Relative gain characterization and correction for pushbroom sensors based on lifetime image statistics and wavelet filtering

The primary objective of this thesis is to develop a tool that is able to reduce stripes from imagery acquired by pushbroom sensors caused by detector-to-detector non-uniform response. Image uniformity in the pushbroom sensor requires uniform detector response across an array of detectors. If the response of the detector is not uniform, stripes and other artifacts may occur in the image. This work primarily concentrates on two methods to minimize stripes from an image. The first method estimates the best set of relative gains by identifying the best type of image to use for this estimate based on image mean and standard deviation.
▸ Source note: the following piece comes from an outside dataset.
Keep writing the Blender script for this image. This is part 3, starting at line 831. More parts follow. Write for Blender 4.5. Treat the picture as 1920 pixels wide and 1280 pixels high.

The second method is based on cosmetic de-striping that filters most of the stripes from an image. The former method implements the technique of histogram equalization to estimate relative gains from the lifetime image statistics data. This method provides two estimates of relative gain; one based on the mean and the other based on the standard deviation. The estimated relative gain can then be applied to the image which reduces stripes from the image. The other method that deals with minimization of stripes using a cosmetic de-striping approach is based on wavelet filtering. Three different algorithms based on wavelets are derived: Low Frequency Sub-band (LFSB), High Frequency Sub-band (HFSB) and All Frequency Sub-band (AFSB). In each of these approaches, the main idea is to decompose the image into different frequency components using a wavelet transform, apply an appropriate filter to various image components to remove stripes, and reconstruct the image using a corresponding inverse wavelet transform. In order to validate these techniques, these algorithms were implemented on images acquired by the ALI sensor carried by the EO-1 satellite. The results were analyzed qualitatively and quantitatively. The analysis suggested that images with high mean and high standard deviation (HMHSD) are best to estimate the relative gains, because relative gain estimates from these scenes results in less stripes after correction and require less scene to stabilize the relative gain. When preference was given to HMHSD scenes, the estimates of relative gain based on mean performed well compared to the estimates of relative gain based on standard deviation. Similarly, the HFSB approach with two levels of sub-banding was observed to be sufficient in minimizing stripes and retaining most of the information of the image.